Once you realise that the SQ7 can be cajoled briskly down a road without any nasty dramas, your confidence grows and a different driving style actually changes how the Audi reacts. Start to trail-brake slightly, treat it more like a grown-up hot hatch, and its dexterity seems to increase even more. What it’s capable of, what it will cope with without becoming flustered and the speeds at which it will corner are truly remarkable for a 2.3-ton car, let alone a high-riding SUV.

With the chassis in Dynamic mode, the ride is good, although Comfort or Auto offer the most comfortable options. In Eco mode there’s slightly less engine vibration transmitted into the cabin, but the big Audi always feels refined.

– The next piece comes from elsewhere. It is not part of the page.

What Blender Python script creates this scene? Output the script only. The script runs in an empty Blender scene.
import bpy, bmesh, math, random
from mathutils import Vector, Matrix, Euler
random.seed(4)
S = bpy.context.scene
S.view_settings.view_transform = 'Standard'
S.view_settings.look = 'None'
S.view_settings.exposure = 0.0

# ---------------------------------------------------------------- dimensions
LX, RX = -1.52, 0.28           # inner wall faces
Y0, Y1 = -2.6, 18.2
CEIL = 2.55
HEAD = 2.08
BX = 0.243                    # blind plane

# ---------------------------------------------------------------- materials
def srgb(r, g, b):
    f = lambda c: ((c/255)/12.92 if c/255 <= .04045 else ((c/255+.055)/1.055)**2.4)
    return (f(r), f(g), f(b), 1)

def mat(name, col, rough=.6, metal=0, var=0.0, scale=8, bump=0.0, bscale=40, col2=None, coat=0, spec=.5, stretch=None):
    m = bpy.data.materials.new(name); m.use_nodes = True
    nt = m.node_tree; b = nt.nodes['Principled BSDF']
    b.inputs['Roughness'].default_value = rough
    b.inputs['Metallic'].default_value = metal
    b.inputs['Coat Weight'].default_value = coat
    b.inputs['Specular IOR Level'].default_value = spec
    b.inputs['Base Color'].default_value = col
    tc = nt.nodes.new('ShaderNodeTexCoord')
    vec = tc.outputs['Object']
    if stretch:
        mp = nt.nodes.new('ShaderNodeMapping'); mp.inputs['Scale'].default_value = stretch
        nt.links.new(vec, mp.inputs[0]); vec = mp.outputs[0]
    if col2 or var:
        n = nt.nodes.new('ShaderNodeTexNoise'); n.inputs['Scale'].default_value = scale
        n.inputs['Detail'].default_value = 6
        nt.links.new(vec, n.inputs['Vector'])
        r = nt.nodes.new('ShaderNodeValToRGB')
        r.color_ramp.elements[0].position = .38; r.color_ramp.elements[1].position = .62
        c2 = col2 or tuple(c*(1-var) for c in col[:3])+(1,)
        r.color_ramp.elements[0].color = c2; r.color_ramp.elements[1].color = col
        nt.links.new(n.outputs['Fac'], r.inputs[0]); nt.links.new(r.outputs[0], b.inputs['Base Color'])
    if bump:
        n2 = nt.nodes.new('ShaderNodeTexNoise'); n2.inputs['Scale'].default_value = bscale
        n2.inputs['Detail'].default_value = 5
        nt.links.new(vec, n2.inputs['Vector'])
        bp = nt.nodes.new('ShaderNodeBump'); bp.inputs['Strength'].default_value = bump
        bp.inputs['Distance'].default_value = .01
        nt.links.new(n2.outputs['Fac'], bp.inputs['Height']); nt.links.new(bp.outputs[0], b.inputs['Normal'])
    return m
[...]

The top-of-the-range SQ7, the Vorsrpung Edition, comes on huge 22-inch wheels. And, although there are no other mechanical changes, the big rims badly affect the way the SQ7 drives. The ride, which is pleasant with the standard 21-inch wheels, becomes harsh, and over rough tarmac it thinks it’s struggling to find traction. With traction control left on, the ESP light flashes when you put your foot down on craggy roads (like many found in the UK) and the acceleration is muted. Turn off the driver assistance systems as much as possible (they can’t be fully switched off) and the car finds grip and it pulls with the same serious determination as it does on smooth roads or with smaller wheels.

As good and as competent as the SQ7 is when equipped with all that technology and the smaller wheels, you never feel genuinely involved when driving it. You can marvel in its abilities, but you, the driver, never feel as though you have contributed to its agility.

The SQ7 is undoubtedly impressive. It goes well, it’s remarkably nimble, it has exceptional grip and its engine is incredibly effective for the role it’s designed to do. But, at its very best, it isn’t exciting.